Opinion
CASE NO. 10-10311.
October 25, 2010
MEMORANDUM OPINION AND ORDER
Under 11 U.S.C. § 1322(b)(2), a chapter 13 plan may modify the rights of the holders of secured claims. Claims secured only by a security interest in real property that is the debtor's principal residence are protected from modification by the same subsection of the Bankruptcy Code. This "antimodification" provision reflects congressional intent giving "favorable treatment" to residential mortgage lenders "to encourage the flow of capital into the home lending market." Nobelman v. American Savings Bank, 508 U.S. 324, 332 (1993) (Stevens, J., concurring). The issue in this case is whether the use of a portion of the debtor's primary residence for business purposes is sufficient to permit modification of a claim secured only by a security interest in the real property that is the debtor's principal residence. A plain reading of the language of 11 U.S.C. § 1322(b)(2) and the facts of this case show the use of a portion of a residence for business purposes does not limit application of the antimodification provision.
The debtor's Amended Plan dated 10/13/10 (Doc. No. 21), treats the mortgage claim as having a secured value of $39,500.00. The undisputed amount of the claim, per the Plan and the creditor's Proof of Claim No. 6, is $71,795.44. Debtor's Schedule A and the Plan describe the collateral as a "Single Family Residence located at 2656 State Route 8, South Portsmouth, KY 41174, monthly pmt $780.00, w/2 arrears (debtor runs beauty shop out of the backside of the home known as `Back Door Hair Cottage')." Creditor BAC Home Loans Servicing, LP objected to the proposed Plan treatment of the mortgage lien as violating the antimodification provision of 11 U.S.C. § 1322(b)(2).
Debtor has lived in the home located on the real property for at least six years and at all times since the execution of the note and mortgage on August 13, 2007. Doc.
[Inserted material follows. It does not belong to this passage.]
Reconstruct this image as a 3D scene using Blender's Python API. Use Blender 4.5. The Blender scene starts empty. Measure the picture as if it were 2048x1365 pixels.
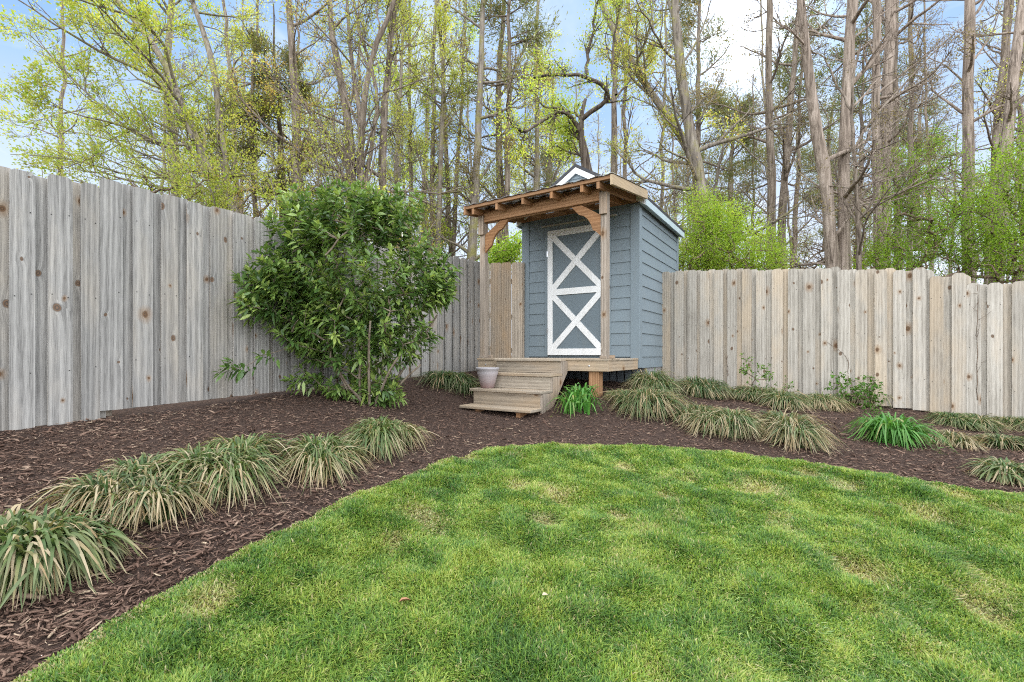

No. 24, Exhibit A at 6-7 and Exhibit B at 8-21. Debtor has used the rear portion of the residence as a hair salon for approximately ten years.
Bank of America purchased Countrywide in July 2008. Bank of America mortgages are serviced by creditor, BAC Home Loans Servicing, LP f/k/a/ Countrywide Home Loans Servicing, LP.
The mortgage contains an owner occupancy clause at paragraph 6 which provides the borrower shall occupy the property within sixty days of executing the mortgage and shall continue to occupy the property as a personal residence for at least one year. Doc. No. 24, Exhibit B at 13. The debtor completed a Uniform Residential Loan Application dated August 13, 2007, seeking a conventional mortgage for the purpose of refinancing a loan on the debtor's primary residence. Doc. No. 24, Exhibit C at 22-26. The Application contains a declaration in part VIII that the debtor intends to occupy the property as a primary residence. Doc. No. 24, Exhibit C at 25.
Application of the 11 U.S.C. § 1322(b)(2) antimodification provision requires: (1) the property securing the claim must be real property and (2) the real property must be the debtor's principal residence. In re Shepherd, 381 B.R. 675, 679 (E.D. Tenn. 2008). The record establishes both requirements are met. It is undisputed that the property securing the claim is real property. The record clearly shows the real property was, at the time the note and mortgage were executed, and continues to be, the debtor's principal residence.
The bifurcation of the mortgage claim into a secured portion and unsecured portion based on the use of a portion of the residence for a business attempts to improperly rewrite the antimodification provision suggesting the second requirement necessitates the real property only be used as debtor's principal residence. This is an incorrect reading of the statute. Section 1322(b)(2) requires the claim be secured only by a security interest in real property that is the debtor's principal residence. Not a claim secured by a security interest in real property that is only the debtor's principal residence. The use of a portion of the residence for business purposes does not limit application of 11 U.S.C. § 1322(b)(2). In re Baker, 398 B.R. 198 (Bankr. N.D. Ohio 2008).
The debtor and lender are bound by the terms of the note and mortgage underlying the claim at issue. Nobelman, 508 U.S. at 329; In re Baker, 398 B.R. at 203. The record supports the finding that the note and mortgage were executed for purposes of refinancing indebtedness on real property that was the debtor's principal residence and the real property remained the debtor's principal residence when the petition for relief was filed. The requirements of the antimodification provision found in 11 U.S.C. § 1322(b)(2) are met and the BAC objection is well-founded.
IT IS THEREFORE ORDERED, the objection of BAC to confirmation of the Amended Plan dated 10/13/10 is sustained. Confirmation of the Plan is denied.
IT IS FURTHER ORDERED, the debtor shall have thirty days to file an amended plan treating the BAC claim as fully secured or to take such alternate action as allowed by the Bankruptcy Code.